Gazeta przyznaje, że natychmiastowe wejście Ukrainy do NATO, gdy wciąż jest ona w stanie wojny z Rosją, jest nierealne, więc idealnie byłoby, gdyby szczyt w Wilnie ustalił konkretny harmonogram lub "plan działania na rzecz członkostwa", prowadzący do przystąpienia po zakończeniu konfliktu. A przynajmniej NATO powinno zademonstrować przekonanie i zaangażowanie, że miejsce Ukrainy jest w sojuszu i jednoznacznie skierować ją na ścieżkę przygotowań do akcesji.
"FT" dodaje, że jest mało prawdopodobne, by członkowie NATO zrobili w Wilnie coś więcej niż rozpoczęli dyskusję na temat potencjalnych gwarancji bezpieczeństwa dla Ukrainy, ale praca nad nimi powinna stanowić część przygotowań do przyjęcia Kijowa - i wypełnienia luki między zakończeniem konfliktu a momentem, w którym Ukraina będzie gotowa do przystąpienia. I chociaż - jak zaznacza - mogą one nie obejmować zobowiązania sojuszników do rozpoczęcia wojny w jej imieniu, gdyby Ukraina została ponownie zaatakowana, obejmowałyby one zobowiązania do dostarczenia Kijowowi broni, technologii i wsparcia w celu powstrzymania zagrożeń.

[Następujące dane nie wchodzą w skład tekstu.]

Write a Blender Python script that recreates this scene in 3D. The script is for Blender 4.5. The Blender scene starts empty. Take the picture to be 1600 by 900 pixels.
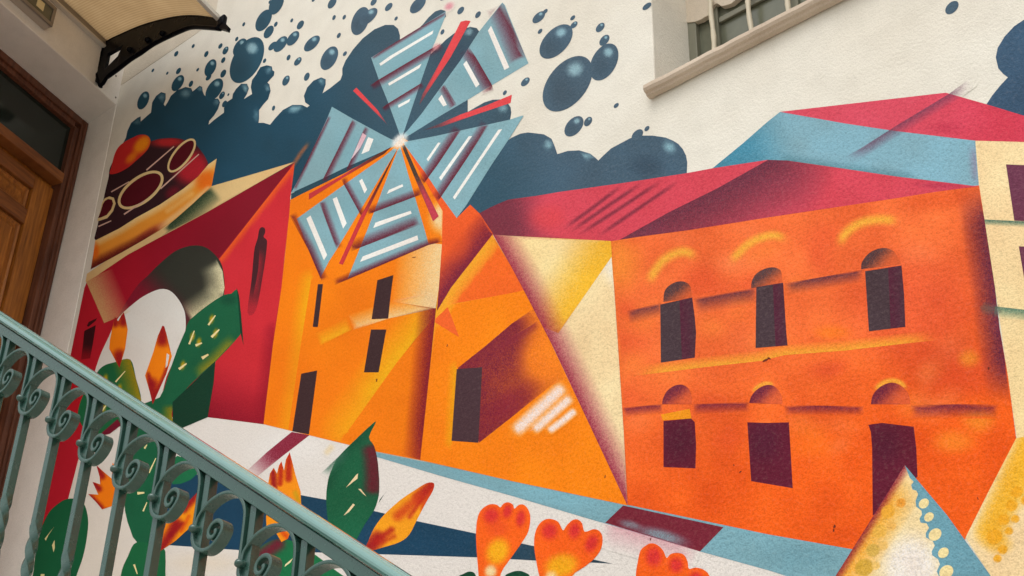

"Wiarygodne gwarancje zdolne do odstraszenia Rosji w przyszłości mogłyby zmniejszyć potrzebę zdecydowanego pokonania Putina, gdyby Kijów nie zdołał odzyskać całego terytorium zajętego przez Rosję od 2014 roku, w tym Krymu. Zapewniłyby one pewność i stabilność potrzebną reszcie Ukrainy do odbudowy i odzyskania sił, a także przyciągnęłyby ważne inwestycje zagraniczne" - wskazuje "FT".
"Ukraińcy wykazali się niezwykłym hartem ducha w obronie swojej ojczyzny. Zasługują na to, by wiedzieć, że po zakończeniu działań wojennych zostaną w pełni przyjęci do europejskiej +rodziny+ - i że sojusznicy zrobią wszystko, co konieczne, aby powstrzymać Moskwę przed ponownym zagrożeniem ich granic. Unia Europejska uczyniła Kijów oficjalnym kandydatem do członkostwa i pracuje nad czteroletnim planem finansowym wartym dziesiątki miliardów euro, który zapewni Ukrainie bardziej przewidywalne długoterminowe wsparcie. Równoległe ruchy są teraz potrzebne na froncie wojskowym i bezpieczeństwa" - przekonuje "Financial Times".